Review by Karl Verhoven
Deniz Camp has a clever opening to Assorted Crisis Events, suggesting time is somehow attempting to end the world, when it fact Ashley lives at a location often used for film productions. He then trumps it by revealing time is breaking down after all. “Most call it the Crisis”, Ashley explains. “You can get stuck in the worst moment in your life forever, get killed in your own apartment by your evil other dimensional doppelganger or take a wrong turn into prehistory on your morning commute”. For Ashley, not being recognised when she turns up at the office is an occupational hazard.
Camp imbues Ashley’s life with an appealing sense of absurdity, compounded by Eric Zawadksi’s ability to merge the everyday with the fantastic for an opening chapter that circles around on itself and is near enough perfect. It’s clever, it captivates, it’s well drawn and funny, and Ashley’s life is treated as a never-ending film.

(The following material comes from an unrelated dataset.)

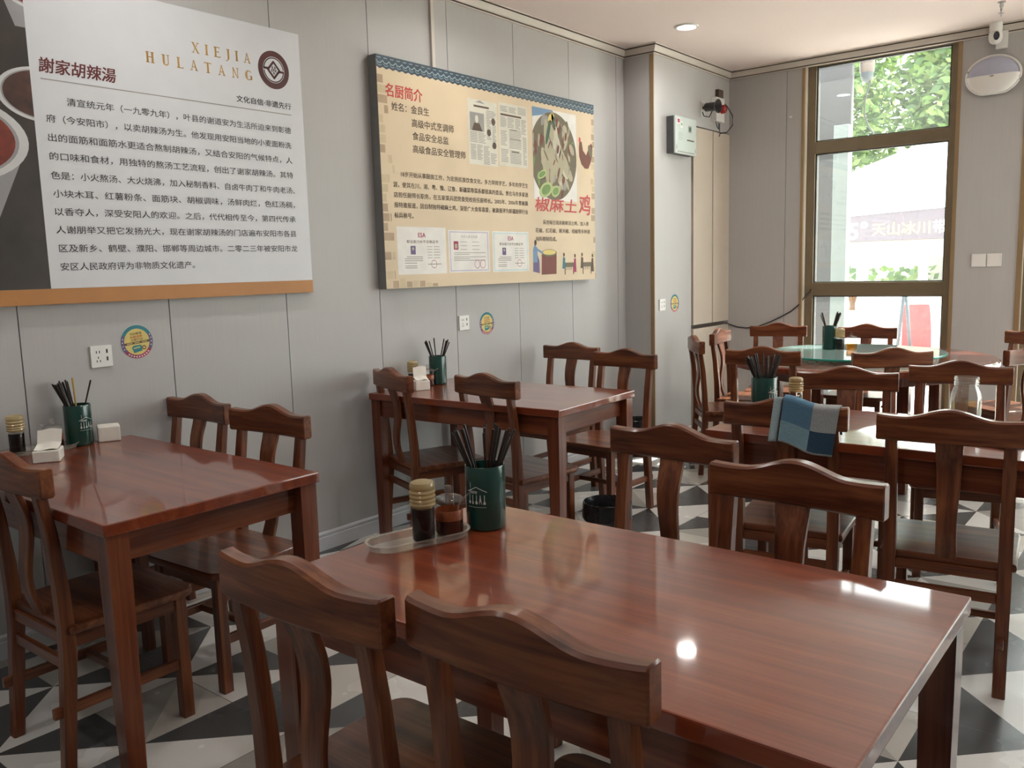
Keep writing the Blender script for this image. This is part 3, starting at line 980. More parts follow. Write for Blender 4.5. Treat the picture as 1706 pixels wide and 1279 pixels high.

Ashley, though, is only the introduction to a world where pretty well anything can happen, and the following chapters relate the experiences of others, compared to whom her experiences are relatively straightforward. The tragic family life of Jesús and the horrors of his job in an abattoir are relentless and overwhelming, counterparts of every inhabitant in a town turn up as refugees from another dimension, and Mike’s life is experienced like a stone skimming over water, with constant gaps.
Zawadski’s art is eye-catching, inventively conveying assorted horrors, with each chapter requiring a different approach. It can be challenging, especially as different experiences run simultaneously, separated by Jordie Bellaire’s effectively chosen colour. A minimalist approach is taken to the colour, with traditional full colour only rarely applied to Zawadski’s neat illustration. The combination supplies Assorted Crisis Events with its own distinctive visual identity.
As grim as the abattoir visit is, the most intense emotional horror is saved for the final chapter in which Anna at thirteen sees her parents arguing and her father hitting her mother. As an isolated incident it would be traumatic enough, but she becomes stuck in a sixty second time loop and relives it countless times before time adjusts. It leaves Anna broken, and as her experience occurs before the fragmentation of time is widely accepted she’s without any reliable form of salvation, written off as a fantasist. In a solidly drawn book, this is Zawadski’s most memorable work, the spiralling art reflecting Anna’s spiralling mind.
A recurring lost character, seen on the cover, indicates Camp has a larger plan in mind, but as five standalone tales, this is creative SF-based horror with a human heart.